The need to interoperate and cut costs led Sherwin Lu, director of application infrastructure for Chicago-based preschool chain Le Petite Academy Inc., to upgrade to the JBoss application server on top of Windows Server 2003.

"It felt a little risky" to move to J2EE from a Visual Basic 6 environment, Lu said. But the cost of training his staff was about the same as it would have been if he had upgraded to a .Net infrastructure. Moreover, by adopting JBoss over other proprietary application servers, Lu figures he saved about a million dollars in license fees alone. And by staying on Windows, he avoided the pain and cost of "rehiring my entire sysadmin and support team."

Even Web servers -- a longtime sweet spot for the LAMP stack -- are increasingly being run on Windows.

According to Mark Brewer, CEO of Walnut Creek, Calif.-based Covalent Technologies Inc., almost a third of the customers it supports on the Apache Tomcat application server are running it on Windows.

"That had been 15 percent to 20 percent historically," Brewer said. Almost a fifth of Covalent's customers also run the Apache HTTP Web server on Windows, which Brewer considers equally significant, considering that Microsoft bundles a competing product, Internet Information Server, with Windows Server.
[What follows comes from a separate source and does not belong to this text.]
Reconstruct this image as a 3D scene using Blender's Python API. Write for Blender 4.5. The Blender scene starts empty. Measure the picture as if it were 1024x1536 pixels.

More than ideology, that factor -- that Microsoft makes a huge number of business applications, a number that is only increasing -- could eventually limit the growth of open source on Windows.

"If I've already got Microsoft installed in the box, why would I bother to throw it away and install something else?" said Mike Olson, vice president of embedded technologies for Oracle and former CEO of Sleepycat Software Inc. Sleepycat, before it was acquired by Oracle in February, made an open-source embedded database that competed with Microsoft. "It's a friction-y thing to have to do," Olson said. "So as long as it doesn't suck, you're going to stick with what you've got."